> Short problem:
Taking the data below, please print only the lines from the line holding "seed=11, r=.009, subs=12))" to the line holding "S.camera = cam", inclusive, with pictures omitted.

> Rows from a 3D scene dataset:
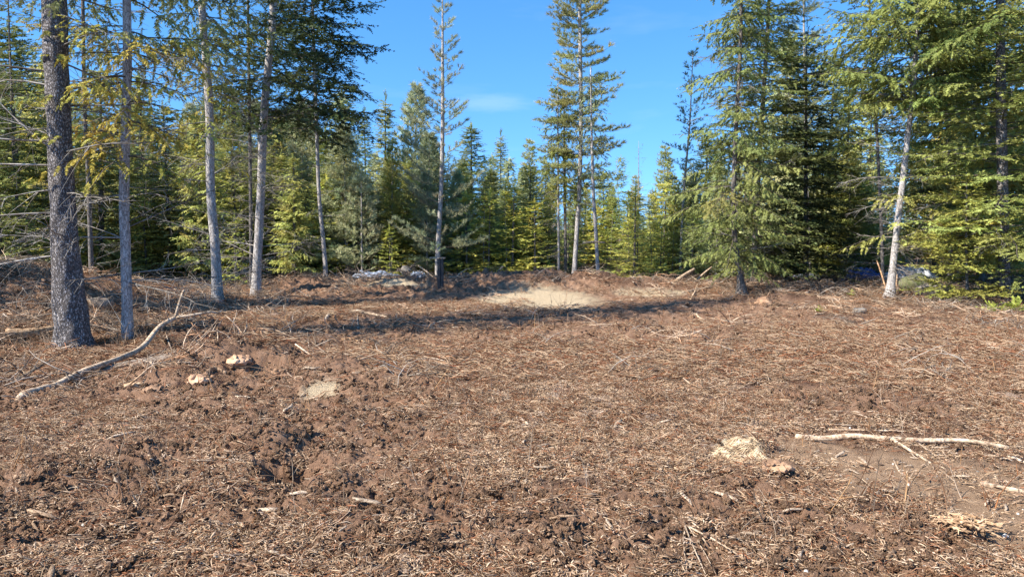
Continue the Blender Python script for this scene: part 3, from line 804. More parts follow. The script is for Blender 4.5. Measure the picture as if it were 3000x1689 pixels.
def hero_tree(name, label, base_px, trace, width_px, top_h, bark, cat='tree', crown_kw=None, crown_mat=M_FIR, dead=None, depth=None, n=14, flare=.25, low_sprays=None, group=None, crowns=None, rough=.05):
    """trunk follows trace = [(px, py), ...] from low to high in the plane at the base's distance; width_px = trunk widths along it"""
    g = ground(*base_px) if depth is None else None
    if depth is not None:
        p = at(base_px[0], 700, depth); g = Vector((p.x, depth, H(p.x, depth)))
    Y = g.y
    keys = [Vector((g.x, Y, g.z - .12))] + [at(px, py, Y) for px, py in trace]
    last = keys[-1]; prev = keys[-2]
    d = (last - prev); d /= max(d.z, .01); d = Vector((d.x * .6, 0, 1))
    extra = top_h - (last.z - g.z)
    if extra > .3: keys.append(last + d * extra)
    rad = [w / FP * Y / 2 for w in width_px]
    if extra > .3: rad.append(max(.015, rad[-1] * .12))
    root = empty(name, g, label, cat, group)
    # radii along length, not along key index
    pts = curve_pts(keys, 40 if Y < 14 else 26)
    zz = np.array([p.z for p in keys]); 
    rr_keys = np.interp(np.linspace(0, 1, len(keys)), np.linspace(0, 1, len(rad)), rad) if len(rad) != len(keys) else np.array(rad)
    pr = np.interp([p.z for p in pts], zz, rr_keys)
    hgt = np.array([p.z - g.z for p in pts]); pr = pr * (1 + 1.5 * flare * np.exp(-np.clip(hgt, 0, 9) / .24))
    mb = MB(); add_tube(mb, [p - g for p in pts], pr, n, (1, 1, 1), 0, rough, R.randrange(99))
    mb.build('trunk', bark, root)
    ax = line_axis(keys, g)
    if crown_kw: 
        for kw in (crown_kw if isinstance(crown_kw, list) else [crown_kw]):
            kw = dict(kw); mt = kw.pop('mat', crown_mat)
            crown(axis=ax, **kw).build('crown', [mt, M_BARK_MID], root, smooth=False)
    if dead:
        r = np.random.default_rng(dead.get('seed', 1)); nn = dead['n']
        zs = r.uniform(dead['z'][0], dead['z'][1], nn); Ls = r.uniform(*dead['L'], nn)
        az = r.uniform(0, 2 * PI, nn)
        if 'side' in dead:      # mostly in the plane across the view
            az = np.where(r.random(nn) < .5, r.normal(0, .6, nn), r.normal(PI, .6, nn))
        for q in dead_branches(dead.get('seed', 1) + 50, zs, Ls, az, ax, dead.get('r', .012), dead.get('subs', 8), dead.get('down', .15)):
            q.build('dead_branch', M_DEAD, root)
    return root, g, ax

T0 = time.time()
cone = lambda R0, p=.8, low=1.0: (lambda u: R0 * ((1 - u) ** p) * min(1, low + u * 4))
# the thick dark trunk
r1, g1, ax1 = hero_tree('fir_tree', 'thickest tree, with dark furrowed bark and bare grey branches, near the fallen log', (182, 872),
    [(182, 850), (170, 700), (157, 500), (148, 300), (138, 100), (136, 0)], [92, 80, 68, 57, 55, 54, 53], 14.5, M_BARK_DARK, n=56, flare=.16, rough=.13,
    crown_kw=[dict(seed=1, Ht=14.5, z0=5.2, radf=cone(2.2, .7, .6), style='fir', dz=.55, per=6, el=.1, droop=.35, frond=.24, step=.22, gap=.3)],
    dead=dict(n=28, z=(.9, 5.0), L=(.7, 2.1), side=1, seed=3, r=.011, subs=8))
# slim pale trunk
r2, g2, ax2 = hero_tree('fir_tree', 'slim smooth grey trunk just right of the thick dark trunk, with golden sprays high up', (321, 850),
    [(321, 830), (316, 640), (312, 480), (318, 250), (319, 0)], [27, 26, 24, 24, 21, 19], 12.0, M_BARK_PALE, n=20, flare=.15,
    crown_kw=[dict(seed=2, Ht=12, z0=4.3, radf=cone(1.9, .7, .6), style='hang', dz=.5, per=5, el=.15, droop=.5, frond=.20, step=.22, gap=.3),
              dict(seed=22, Ht=4.6, z0=2.7, radf=lambda u: 1.1 + .5 * u, style='hang', dz=.34, per=5, el=-.05, droop=.5, frond=.14, step=.17, gap=.15, mat=M_GOLD, tint=(1.3, 1.05, .6))],
    dead=dict(n=30, z=(.6, 4.2), L=(.6, 1.9), side=1, seed=5, r=.008, subs=9))
# third trunk
r3, g3, ax3 = hero_tree('fir_tree', 'tall straight grey trunk with rough bark, third thick trunk counting rightward from the dark one', (548, 758),
    [(547, 740), (541, 620), (530, 483), (527, 300), (518, 150), (507, 0)], [27, 25, 23, 21, 20, 18, 17], 14.0, M_BARK_PALE, n=20, flare=.25,
    crown_kw=[dict(seed=3, Ht=14, z0=5.0, radf=cone(2.3, .7, .6), style='hang', dz=.5, per=5, el=.1, droop=.5, frond=.24, step=.2, gap=.15),
              dict(seed=23, Ht=6.0, z0=3.2, radf=lambda u: 1.2, style='hang', dz=.45, per=4, el=-.1, droop=.6, frond=.16, step=.18, gap=.25, mat=M_GOLD, tint=(1.15, 1.0, .6))],
    dead=dict(n=36, z=(.3, 5.5), L=(.5, 1.9), seed=7, r=.009, subs=12))
r4, g4, ax4 = hero_tree('fir_tree', 'thin dark trunk standing between two thicker grey trunks', (633, 724),
    [(632, 700), (630, 483), (627, 250), (623, 0)], [10, 9, 8, 8, 6], 11.0, M_BARK_MID, n=10, flare=.15,
    crown_kw=[dict(seed=4, Ht=11, z0=4.6, radf=cone(1.9, .7, .7), style='fir', dz=.5, per=5, el=.05, droop=.4, frond=.24, step=.2, gap=.15, tint=(.8, .85, .8))],
    dead=dict(n=26, z=(.5, 4.6), L=(.5, 1.5), seed=9, r=.008, subs=9))
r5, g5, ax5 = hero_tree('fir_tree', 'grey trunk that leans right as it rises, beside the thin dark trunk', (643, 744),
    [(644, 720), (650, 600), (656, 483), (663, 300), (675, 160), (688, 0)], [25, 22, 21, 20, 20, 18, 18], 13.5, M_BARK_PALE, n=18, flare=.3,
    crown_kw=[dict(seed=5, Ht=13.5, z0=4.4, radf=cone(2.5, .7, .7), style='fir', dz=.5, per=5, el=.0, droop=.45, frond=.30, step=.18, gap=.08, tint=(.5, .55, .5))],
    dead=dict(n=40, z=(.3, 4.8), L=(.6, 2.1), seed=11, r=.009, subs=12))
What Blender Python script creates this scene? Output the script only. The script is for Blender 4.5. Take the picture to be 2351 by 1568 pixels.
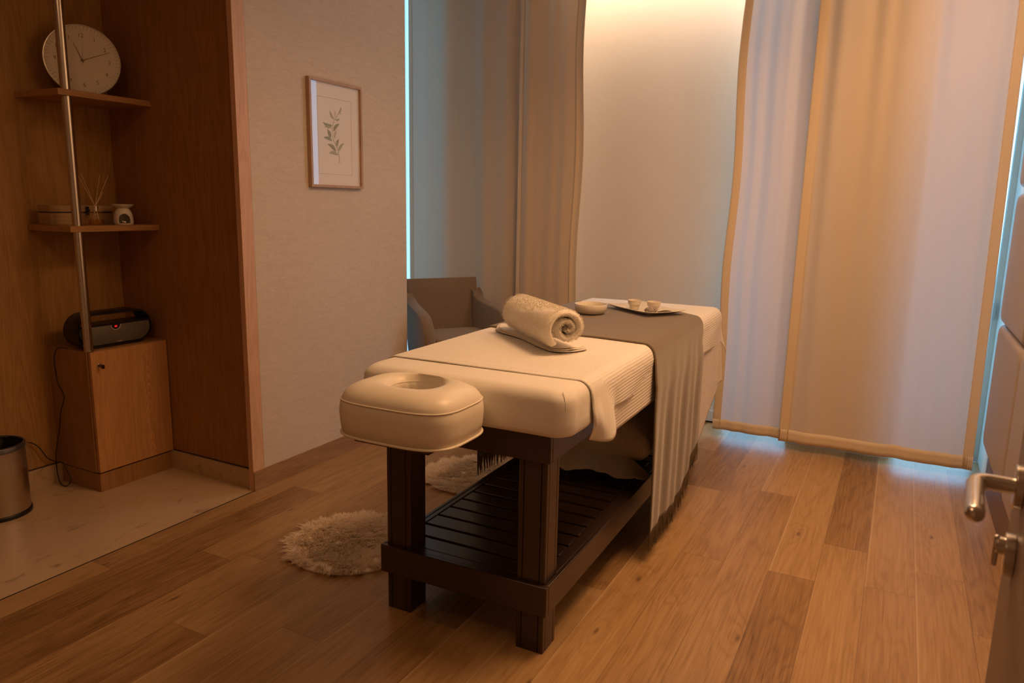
import bpy, bmesh, math, random
from mathutils import Vector, Matrix
for o in list(bpy.data.objects): bpy.data.objects.remove(o, do_unlink=True)
S = bpy.context.scene
C = S.collection
PI = math.pi
sin, cos = math.sin, math.cos
rnd = random.Random(7)

# ------------------------------------------------------------------ camera
yaw, pitch, roll = [math.radians(a) for a in (27.6, 10.6, 1.1)]
F_PX = 1690.0
fwd = Vector((-sin(yaw)*cos(pitch), cos(yaw)*cos(pitch), -sin(pitch)))
rgt = Vector((cos(yaw), sin(yaw), 0)); up = rgt.cross(fwd)
r2 = rgt*cos(roll) + up*sin(roll); u2 = -rgt*sin(roll) + up*cos(roll)
cam_d = bpy.data.cameras.new('camera'); cam = bpy.data.objects.new('camera', cam_d); C.objects.link(cam)
M = Matrix((r2, u2, -fwd)).transposed().to_4x4(); M.translation = Vector((0, 0, 1.42))
cam.matrix_world = M
cam_d.sensor_width = 36; cam_d.lens = F_PX/2351*36; cam_d.clip_start = 0.05
cam_d.dof.use_dof = True; cam_d.dof.focus_distance = 2.7; cam_d.dof.aperture_fstop = 7.0
S.camera = cam

# ------------------------------------------------------------------ world, lights, exposure
W = bpy.data.worlds.new('world'); S.world = W; W.use_nodes = True
_t = W.node_tree; bg = _t.nodes['Background']; bg.inputs[1].default_value = 1.0
# overcast sky, deep blue to the left, brighter and whiter towards the sun side on the right
_tc = _t.nodes.new('ShaderNodeTexCoord'); _sp = _t.nodes.new('ShaderNodeSeparateXYZ'); _cr = _t.nodes.new('ShaderNodeValToRGB'); _mr = _t.nodes.new('ShaderNodeMapRange')
_mr.inputs[1].default_value = -.7; _mr.inputs[2].default_value = .2
_t.links.new(_tc.outputs['Generated'], _sp.inputs[0]); _t.links.new(_sp.outputs[0], _mr.inputs[0]); _t.links.new(_mr.outputs[0], _cr.inputs[0]); _t.links.new(_cr.outputs[0], bg.inputs[0])
_cr.color_ramp.elements[0].color = (.075, .36, .56, 1); _cr.color_ramp.elements[1].color = (1.5, 2.8, 4.4, 1)
S.view_settings.view_transform = 'Standard'; S.view_settings.look = 'None'
S.view_settings.exposure = 0.0; S.view_settings.gamma = 1.0; S.view_settings.use_curve_mapping = False
WARM = (1.0, 0.54, 0.245)
def area(name, loc, sx, sy, power, rot=(0, 0, 0), color=WARM, spread=180, portal=False):
    l = bpy.data.lights.new(name, 'AREA'); l.shape = 'RECTANGLE'; l.size = sx; l.size_y = sy
    l.energy = power; l.color = color; l.spread = math.radians(spread)
    o = bpy.data.objects.new(name, l); C.objects.link(o); o.location = loc; o.rotation_euler = rot
    if portal: l.cycles.is_portal = True
    return o
area('ceiling_lamp_light', (-0.30, 2.60, 2.94), 0.8, 0.8, 34, spread=150)
area('window_side_fill_light', (0.10, 3.75, 2.94), 0.35, 0.35, 9)  # unseen fill added to brighten the pillow under the table and the right curtains
area('entry_lamp_light', (-1.3, 0.4, 2.94), 0.6, 0.6, 8)
area('cove_strip_light', (-1.45, 4.63, 2.98), 2.1, 0.05, 15, color=(1.0, 0.70, 0.46))
# daylight enters only through the windows; portals guide the sky light through them
XL, XR, YB, ZC = -2.705, 0.515, 4.85, 3.00
area('window_portal', (-3.255, YB+0.10, 1.50), 0.62, 3.0, 1, rot=(-PI/2, 0, 0), portal=True)
area('window_portal', (-0.72, YB+0.10, 1.50), 0.42, 3.0, 1, rot=(-PI/2, 0, 0), portal=True)
area('window_portal', (0.29, YB+0.10, 1.50), 0.46, 3.0, 1, rot=(-PI/2, 0, 0), portal=True)

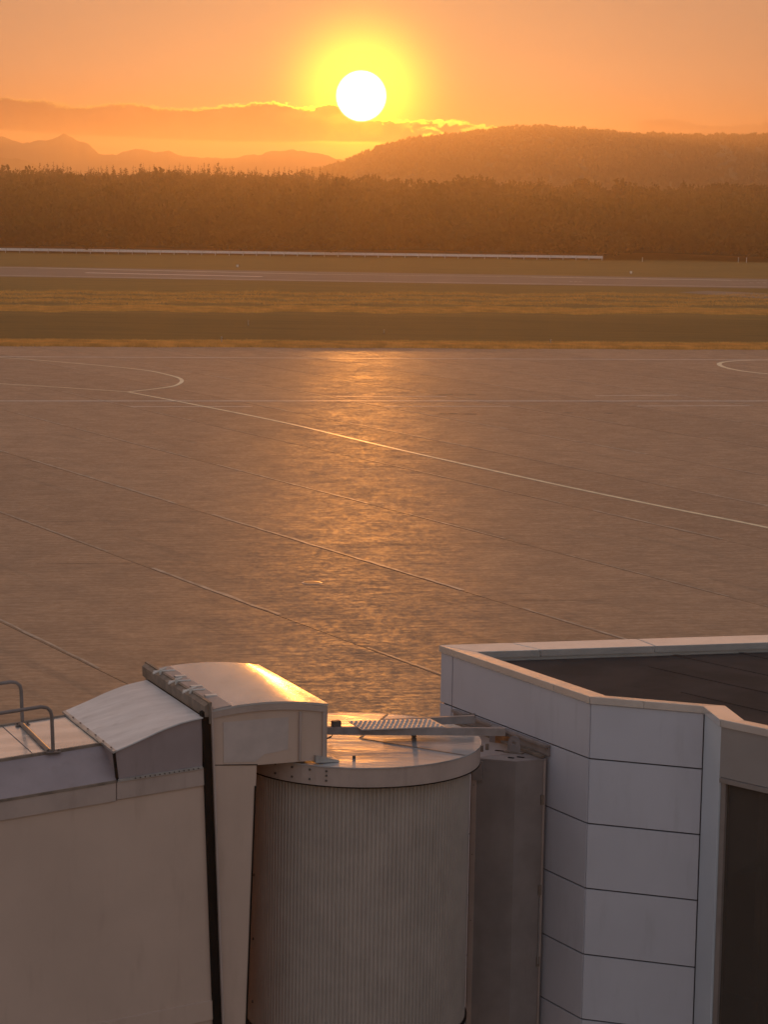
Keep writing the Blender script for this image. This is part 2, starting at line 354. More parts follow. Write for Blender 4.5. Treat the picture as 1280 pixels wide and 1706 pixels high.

> Output for this task:
    dead=dict(n=40, z=(.3, 4.8), L=(.6, 2.1), seed=11, r=.009, subs=12))
What Blender Python script creates this scene? Output the script only. The script is for Blender 4.5. Take the picture to be 2351 by 1568 pixels.
import bpy, bmesh, math, random
from mathutils import Vector, Matrix
for o in list(bpy.data.objects): bpy.data.objects.remove(o, do_unlink=True)
S = bpy.context.scene
C = S.collection
PI = math.pi
sin, cos = math.sin, math.cos
rnd = random.Random(7)

# ------------------------------------------------------------------ camera
yaw, pitch, roll = [math.radians(a) for a in (27.6, 10.6, 1.1)]
F_PX = 1690.0
fwd = Vector((-sin(yaw)*cos(pitch), cos(yaw)*cos(pitch), -sin(pitch)))
rgt = Vector((cos(yaw), sin(yaw), 0)); up = rgt.cross(fwd)
r2 = rgt*cos(roll) + up*sin(roll); u2 = -rgt*sin(roll) + up*cos(roll)
cam_d = bpy.data.cameras.new('camera'); cam = bpy.data.objects.new('camera', cam_d); C.objects.link(cam)
M = Matrix((r2, u2, -fwd)).transposed().to_4x4(); M.translation = Vector((0, 0, 1.42))
cam.matrix_world = M
cam_d.sensor_width = 36; cam_d.lens = F_PX/2351*36; cam_d.clip_start = 0.05
cam_d.dof.use_dof = True; cam_d.dof.focus_distance = 2.7; cam_d.dof.aperture_fstop = 7.0
S.camera = cam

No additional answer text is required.